If you have failed a test recently and only need polish work, a 10 to 15-hour crash course is often enough. This is the most affordable route and works well for learners who already have decent control and just need sharper decision-making, manoeuvres or independent driving practice.
If you have some experience but stopped lessons months ago, a 20 to 30-hour course is more realistic. You may remember the basics, but gaps in confidence usually show up quickly, especially at roundabouts, junctions and when driving under pressure.
If you are a complete beginner, expect a higher spend. Intensive courses can still save time, but they do not remove the need to learn core skills properly. For many beginners, 35 to 45 hours is a sensible starting point, sometimes more if confidence is low or private practice is limited.
That is why honest course matching matters. A school that pushes every learner into the same package is not helping you pass faster. It is just making the booking easier for them.
Sometimes yes, sometimes no. On a pure hourly basis, a crash course may be similar in price to weekly lessons or slightly cheaper if bought as a package. The real saving is usually time, not just pounds.
Weekly lessons can drag on for months because learners forget between sessions, struggle to maintain momentum, or face constant delays around work, study and life. Intensive learning reduces that gap. You practise regularly, build muscle memory quicker and stay focused on one clear goal – passing.
That said, crash courses are not magic. If you are highly anxious, have never sat in the driver’s seat before, or struggle to process a lot of information quickly, weekly lessons may suit you better at first. For some learners, the best option is a mix: build a base with standard lessons, then move into an intensive course when the test is in sight.
Start with brutal honesty about your current level. If you are guessing, you risk booking the wrong package. A proper assessment or conversation with a school should help identify whether you are a beginner, partly trained, near test standard or retest-ready.
Next, ask what is included. You should know whether the practical test fee is part of the package, whether mock tests are available, and whether there is a refund policy for unused hours. That last point matters more than many learners realise. If you progress faster than expected, you should not be paying for time you do not use.
Look at support as well as price. A fast-track course works best when the structure is strong. That means reliable scheduling, a clear lesson plan, test-readiness guidance, and instructors who know how to coach under time pressure. Express Pass, for example, focuses heavily on matching learners to the right course so they can move quickly without wasting money on the wrong package.
There are times when the cheaper option costs more in the long run. If a higher-priced course gives you a better instructor match, more focused preparation and stronger support, it may cut the number of extra lessons and retest costs later.
This matters most if your deadline is tight. Maybe you need your licence for a new job, university, or family commitments. In that situation, reliability matters. You want a school that can organise lessons efficiently, keep momentum high and help you stay test-focused. Saving £100 upfront means little if poor planning delays your progress by weeks.
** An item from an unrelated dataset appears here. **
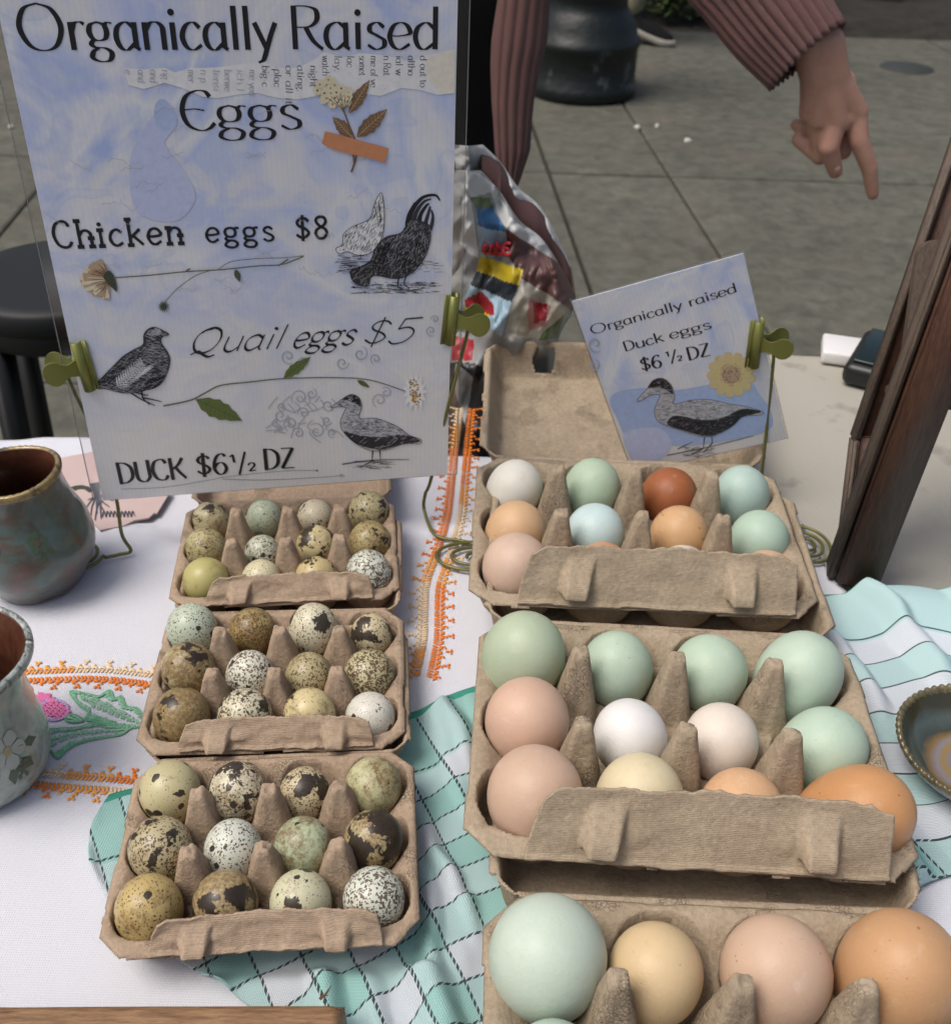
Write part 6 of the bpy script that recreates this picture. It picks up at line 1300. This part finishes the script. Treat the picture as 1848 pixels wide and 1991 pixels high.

A driving crash course can cost anything from around £300 to £2,000 plus, depending on your experience, the number of hours required and the type of support included. For most learners, the right budget sits somewhere in the middle, not at either extreme. Enough hours to do the job properly, but not so many that you are paying for time you do not need.
If you want the best result, focus on value, fit and speed together. The cheapest course is not always the fastest route to a pass, and the most expensive one is not always necessary either. Get clear on your level, choose a course built around your goal, and make sure every pound is moving you closer to test day with confidence.